The objective of the Seder night is to reach a point that the participants feel they have been liberated. The commentators explain this means the elevation of one's emunah to the point that one feels totally dependent on Hashem and not bound by any other authority. The means to achieve this illustrious stature is through deep contemplation throughout the evening of our gratitude to Hashem for all that he has endowed us with. For true gratitude can only be experienced when one feels that his benefactor provided something he lacked.

A young newlywed inquired of HaRav Shach if it would be appropriate for him to make a "kleiner" Kiddush in honor of his newborn daughter. HaRav Shach, full of astonishment, responded in an animated voice, "A small Kiddush? If you had waited fourteen years for this daughter instead of fourteen months, would you make a small Kiddush? You should express your gratitude to Hashem in a fashion fitting for one who was spared fourteen years of anguish."

Only when a person is deprived of a basic faculty does he appreciate the gift of life's intricacies which we all enjoy daily.

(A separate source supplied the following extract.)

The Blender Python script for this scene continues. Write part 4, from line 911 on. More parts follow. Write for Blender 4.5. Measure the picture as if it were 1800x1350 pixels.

When a person feels dependency on Hashem, faith is a natural progression. This is the shared identity between the Ninth of Av and Passover, both days that offer cardinal lessons in making emunah a reality.

The tragedy of the destruction of the Beis Hamikdash was that Klal Yisroel was expelled into a world in which they could mistakenly believe that their destiny was a result of their own endeavor. Klal Yisroel became severed from a world were emunah was tangible and real.

On both the days of Passover and the Ninth of Av, one is expected to rouse oneself from a state of quiescent belief into a realm of tangible emunah. On the Ninth of Av this is achieved through mourning the bygone era of the Temple, and on Passover through contemplating our gratitude to Hashem.